AIM :: Produce the listing below again, exactly as shown.

GIVEN MATERIAL ::
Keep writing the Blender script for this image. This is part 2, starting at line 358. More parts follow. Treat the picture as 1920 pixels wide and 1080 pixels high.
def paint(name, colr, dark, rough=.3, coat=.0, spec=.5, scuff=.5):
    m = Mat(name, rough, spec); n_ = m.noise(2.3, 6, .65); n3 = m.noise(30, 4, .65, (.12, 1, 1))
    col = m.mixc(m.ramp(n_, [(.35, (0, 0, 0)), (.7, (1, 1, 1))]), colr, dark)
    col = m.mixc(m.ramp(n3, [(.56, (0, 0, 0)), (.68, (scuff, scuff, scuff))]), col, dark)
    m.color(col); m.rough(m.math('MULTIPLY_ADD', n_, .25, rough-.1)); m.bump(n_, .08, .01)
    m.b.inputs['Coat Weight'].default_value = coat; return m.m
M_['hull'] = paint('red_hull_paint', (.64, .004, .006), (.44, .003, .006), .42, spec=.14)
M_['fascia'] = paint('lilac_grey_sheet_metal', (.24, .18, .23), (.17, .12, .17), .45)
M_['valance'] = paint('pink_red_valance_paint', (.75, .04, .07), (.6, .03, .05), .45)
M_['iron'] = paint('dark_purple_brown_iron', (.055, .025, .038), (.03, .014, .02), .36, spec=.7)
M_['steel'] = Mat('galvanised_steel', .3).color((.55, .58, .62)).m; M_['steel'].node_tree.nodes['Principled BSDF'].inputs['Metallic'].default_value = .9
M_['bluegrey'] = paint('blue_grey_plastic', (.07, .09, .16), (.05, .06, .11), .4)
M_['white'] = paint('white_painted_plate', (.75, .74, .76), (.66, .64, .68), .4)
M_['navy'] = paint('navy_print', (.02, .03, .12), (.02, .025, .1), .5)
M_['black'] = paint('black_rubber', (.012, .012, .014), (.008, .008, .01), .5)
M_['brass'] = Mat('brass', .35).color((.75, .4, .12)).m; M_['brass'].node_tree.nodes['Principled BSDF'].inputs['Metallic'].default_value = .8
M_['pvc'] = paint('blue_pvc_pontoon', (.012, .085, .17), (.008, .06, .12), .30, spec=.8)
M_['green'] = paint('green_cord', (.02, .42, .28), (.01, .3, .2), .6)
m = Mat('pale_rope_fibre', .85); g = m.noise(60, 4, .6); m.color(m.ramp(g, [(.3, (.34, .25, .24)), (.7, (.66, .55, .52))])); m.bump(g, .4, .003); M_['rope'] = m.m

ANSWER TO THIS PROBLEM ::
Keep writing the Blender script for this image. This is part 2, starting at line 358. More parts follow. Treat the picture as 1920 pixels wide and 1080 pixels high.
def paint(name, colr, dark, rough=.3, coat=.0, spec=.5, scuff=.5):
    m = Mat(name, rough, spec); n_ = m.noise(2.3, 6, .65); n3 = m.noise(30, 4, .65, (.12, 1, 1))
    col = m.mixc(m.ramp(n_, [(.35, (0, 0, 0)), (.7, (1, 1, 1))]), colr, dark)
    col = m.mixc(m.ramp(n3, [(.56, (0, 0, 0)), (.68, (scuff, scuff, scuff))]), col, dark)
    m.color(col); m.rough(m.math('MULTIPLY_ADD', n_, .25, rough-.1)); m.bump(n_, .08, .01)
    m.b.inputs['Coat Weight'].default_value = coat; return m.m
M_['hull'] = paint('red_hull_paint', (.64, .004, .006), (.44, .003, .006), .42, spec=.14)
M_['fascia'] = paint('lilac_grey_sheet_metal', (.24, .18, .23), (.17, .12, .17), .45)
M_['valance'] = paint('pink_red_valance_paint', (.75, .04, .07), (.6, .03, .05), .45)
M_['iron'] = paint('dark_purple_brown_iron', (.055, .025, .038), (.03, .014, .02), .36, spec=.7)
M_['steel'] = Mat('galvanised_steel', .3).color((.55, .58, .62)).m; M_['steel'].node_tree.nodes['Principled BSDF'].inputs['Metallic'].default_value = .9
M_['bluegrey'] = paint('blue_grey_plastic', (.07, .09, .16), (.05, .06, .11), .4)
M_['white'] = paint('white_painted_plate', (.75, .74, .76), (.66, .64, .68), .4)
M_['navy'] = paint('navy_print', (.02, .03, .12), (.02, .025, .1), .5)
M_['black'] = paint('black_rubber', (.012, .012, .014), (.008, .008, .01), .5)
M_['brass'] = Mat('brass', .35).color((.75, .4, .12)).m; M_['brass'].node_tree.nodes['Principled BSDF'].inputs['Metallic'].default_value = .8
M_['pvc'] = paint('blue_pvc_pontoon', (.012, .085, .17), (.008, .06, .12), .30, spec=.8)
M_['green'] = paint('green_cord', (.02, .42, .28), (.01, .3, .2), .6)
m = Mat('pale_rope_fibre', .85); g = m.noise(60, 4, .6); m.color(m.ramp(g, [(.3, (.34, .25, .24)), (.7, (.66, .55, .52))])); m.bump(g, .4, .003); M_['rope'] = m.m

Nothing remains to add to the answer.